Considering what happens when you put them in dialogue, how they begin to juxtapose,
interconnect or form relationships. Alice Chandler’s practice is concerned with the crossover
between art, craft and design; referencing mass production, the handmade, the value of an
object, and functionality. Chandler’s work alludes to retail in its display and borrows tropes
from jewellery discourse relating to preciousness in materials. Work is available to purchase.
Glossary
1. Amethyst
A precious stone consisting of a violet or purple variety of quartz. From
Greek amethustos meaning ‘not drunken’ (because the stone was believed to prevent
intoxication). Amethyst was considered to be a strong antidote against drunkenness which is
why wine goblets were often carved from it. In his poem "L'Amethyste, ou les Amours de
Bacchus et d'Amethyste" the French poet Remy Belleau invented a myth in which Bacchus,
the god of intoxication, of wine, and grapes was pursuing a maiden named Amethyste, who
refused his affections. Amethyste prayed to the gods to remain chaste, a prayer which the
chaste goddess Diana answered, transforming her into a white stone. Humbled by
Amethyste's desire to remain chaste, Bacchus poured wine over the stone as an offering,
dyeing the crystals purple.
2. Drunkards Path
The Drunkard's Path quilt block tends to look like a staggering drunk due to the arrangement
of the curved pieces. It is often suggested that the pattern first originated with the Women’s
Temperance Movement in the early 20th Century.
3. Patchwork Quilt
A patchwork quilt is a quilt in which the top layer may consist of pieces of fabric sewn
together to form a design. Quilt making as a craft is often passed down through the
generations. Chandler’s grandmother was an avid quilter and her mother still is.
4. Brooch
Ornamental clasp consisting of a pin and a covering shield, early 13c., from Old French
broche "long needle". Middle English: variant of broach, a noun originally meaning ‘skewer,
bodkin’, based on Latin brocchus, ‘projecting’. Can be at once functional and decorative. Sits
separately to the skin, within textile.
5. Wheat
A symbol of abundance, life, and fertility. Greek Goddess Demeter and her priestesses wore
sacred wheat ears in their hair. Cartier created a number of wheat-ear ornaments and
aigrettes from approx. 1901. Wheat-ear tiaras consisted either of ears of wheat tied in
bundles at their centre, or else husks of wheat which followed the movement of the tiara
band. The British Museum archive contains a wheat ear spray brooch dating from 1825.

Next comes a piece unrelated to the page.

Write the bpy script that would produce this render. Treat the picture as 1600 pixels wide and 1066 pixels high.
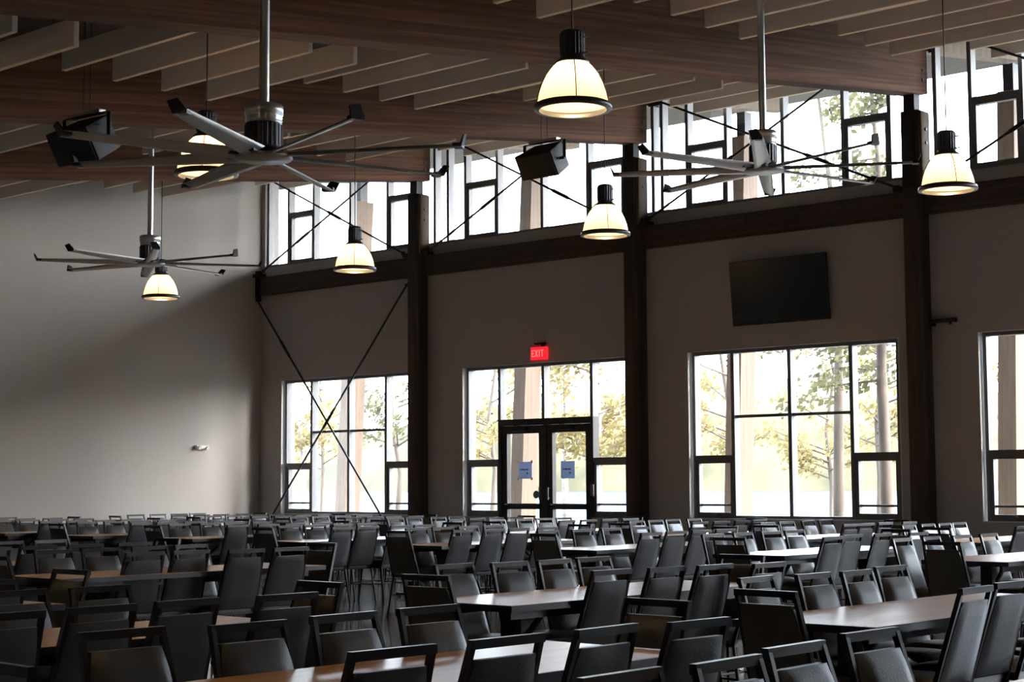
import bpy, bmesh, math, random
from mathutils import Vector, Matrix
PI = math.pi
random.seed(7)
for o in list(bpy.data.objects): bpy.data.objects.remove(o)
scn = bpy.context.scene
C = scn.collection
EYE = 1.38                                   # camera height above the floor

# ------------------------------------------------------------------ camera
def make_camera():
    yaw, pitch, roll, f = .7258, .0858, -.0057, 2597.139
    fw = Vector((-math.sin(yaw)*math.cos(pitch), math.cos(yaw)*math.cos(pitch), math.sin(pitch)))
    r = fw.cross(Vector((0, 0, 1))).normalized(); u = r.cross(fw)
    r2 = math.cos(roll)*r + math.sin(roll)*u
    u2 = -math.sin(roll)*r + math.cos(roll)*u
    m = Matrix(((r2.x, u2.x, -fw.x, 0), (r2.y, u2.y, -fw.y, 0), (r2.z, u2.z, -fw.z, EYE), (0, 0, 0, 1)))
    cd = bpy.data.cameras.new('camera'); cam = bpy.data.objects.new('camera', cd); C.objects.link(cam)
    cam.matrix_world = m
    cd.sensor_width = 36; cd.lens = f/1600*36; cd.clip_start = .05; cd.clip_end = 2000
    scn.camera = cam
make_camera()

# ------------------------------------------------------------------ light and exposure
scn.view_settings.view_transform = 'Standard'
scn.view_settings.look = 'None'
scn.view_settings.gamma = 1
scn.view_settings.use_curve_mapping = False
scn.view_settings.exposure = 2.5
W = bpy.data.worlds.new('sky'); scn.world = W; W.use_nodes = True
nt = W.node_tree; bgn = nt.nodes['Background']
sky = nt.nodes.new('ShaderNodeTexSky'); sky.sky_type = 'NISHITA'; sky.sun_disc = False
sky.sun_elevation = math.radians(32); sky.sun_rotation = math.radians(60)
sky.air_density = 1.3; sky.dust_density = 3.0; sky.ozone_density = 1.0
hs = nt.nodes.new('ShaderNodeHueSaturation'); hs.inputs['Saturation'].default_value = .45; hs.inputs['Value'].default_value = .42
hz = nt.nodes.new('ShaderNodeMix'); hz.data_type = 'RGBA'; hz.blend_type = 'ADD'; hz.inputs[0].default_value = 1
hz.inputs[7].default_value = (2.75, 3.35, 4.0, 1)          # bright haze over the lake
nt.links.new(sky.outputs[0], hs.inputs['Color']); nt.links.new(hs.outputs[0], hz.inputs[6]); nt.links.new(hz.outputs[2], bgn.inputs[0])
bgn.inputs[1].default_value = .6
sl = bpy.data.lights.new('sun', 'SUN'); sun = bpy.data.objects.new('sun', sl); C.objects.link(sun)
sl.energy = 1.8; sl.color = (1, .93, .82); sl.angle = .01
# sun high over the right end of the building, slightly on the lake side
sun.rotation_euler = Vector((.93, .22, .72)).to_track_quat('Z', 'Y').to_euler()

# ------------------------------------------------------------------ materials
def mat(name, col, rough=.6, metal=0., spec=.5, noise=None, bump=None, coat=0):
    m = bpy.data.materials.new(name); m.use_nodes = True
    n = m.node_tree.nodes; l = m.node_tree.links; b = n['Principled BSDF']
    b.inputs['Base Color'].default_value = (*col, 1); b.inputs['Roughness'].default_value = rough
    b.inputs['Metallic'].default_value = metal; b.inputs['Specular IOR Level'].default_value = spec
    if coat: b.inputs['Coat Weight'].default_value = coat; b.inputs['Coat Roughness'].default_value = .27
    if noise:                                # (scale vector, colour 2, detail)
        sc, c2, det = noise
        tc = n.new('ShaderNodeTexCoord'); mp = n.new('ShaderNodeMapping'); mp.inputs['Scale'].default_value = sc
        nz = n.new('ShaderNodeTexNoise'); nz.inputs['Scale'].default_value = 1; nz.inputs['Detail'].default_value = det
        rp = n.new('ShaderNodeValToRGB'); rp.color_ramp.elements[0].position = .35; rp.color_ramp.elements[1].position = .65
        rp.color_ramp.elements[0].color = (*col, 1); rp.color_ramp.elements[1].color = (*c2, 1)
        l.new(tc.outputs['Object'], mp.inputs[0]); l.new(mp.outputs[0], nz.inputs[0]); l.new(nz.outputs[0], rp.inputs[0])
        l.new(rp.outputs[0], b.inputs['Base Color'])
    if bump:
        sc, st = bump
        tc = n.new('ShaderNodeTexCoord'); nz = n.new('ShaderNodeTexNoise'); nz.inputs['Scale'].default_value = sc
        bp = n.new('ShaderNodeBump'); bp.inputs['Strength'].default_value = st; bp.inputs['Distance'].default_value = .01
        l.new(tc.outputs['Object'], nz.inputs[0]); l.new(nz.outputs[0], bp.inputs['Height']); l.new(bp.outputs[0], b.inputs['Normal'])
    return m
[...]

Each wheat-ear can be removed and slotted into a tiara.
6. Warburtons
Warburtons is a British baking firm founded by Thomas Warburton in 1876. Each loaf of
Warburton’s bread is contained in a plastic bag decorated with wheat.
7. Weetabix
Weetabix is a whole grain wheat breakfast cereal produced by Weetabix Limited in the
United Kingdom. It comes in the form of palm-sized, rounded, rectangle-shaped biscuits.
8. Flatware
Relatively flat tableware. Predominantly eating and serving utensils (such as knives,
forks, and spoons)
9. Shell
The Greek and Latin words for the term "spoon" are derived from the word 'cochlea'.
This term means snail and testifies to the use of snail shells as spoons. A sugar spoon
is a piece of cutlery used for serving granulated sugar. This type of spoon resembles a
teaspoon, except that the bowl is deeper and often molded in the shape of a sea shell,
giving it the name sugar shell. Sugar spoons are sometimes called "sugar shovels"
because of their rectangular shape and deep bowl.
10. Bar (Chocolate & Gold)
The first chocolate bar was made in Britain by Joseph Fry and his son, who pressed a paste
made of cocoa powder and sugar into a bar shape. Subsequently, his chocolate factory,
Fry's of Bristol, England, began mass-producing chocolate bars and they became very
popular. The custom of receiving a chocolate on your hotel room pillow started in the 1950’s
when Cary Grant was staying at The Roberts Mayfair in St. Louis. A guest at the hotel, he
would leave a trail of chocolates from the living room to the bed to woo a lady of affection.
The hotel was so impressed by Grants attention to detail that they began
putting chocolates on each of the guest’s pillows. The trend spread quickly among higher
end hotels. A gold bar, also called gold bullion or a gold ingot, is a quantity of refined metallic
gold of any shape that is made by a bar producer meeting standard conditions of
manufacture, labelling, and record keeping. A gold brick is a bar of gilded cheap metal that
only appears to be genuine gold; a fraudulent, worthless substitute.
11. Milk Glass
Semi-translucent glass, whitened by the addition of various ingredients. Milk Glass is
typically coloured white, blue, black, or pink and is slightly opaque with a smooth and silky
surface. Milk Glass is not made from milk or milk bottles.
12. Jewellery
Precious, personal ornaments. Jewellery is a universal form of adornment. Jewellery made
from shells, stone and bones survives from prehistoric times. To hold, to contemplate, to
cherish.
13. Uniform
Remaining the same in all cases and at all times; unchanging in form or character.
14. Collection
Action of collecting, practice of gathering together.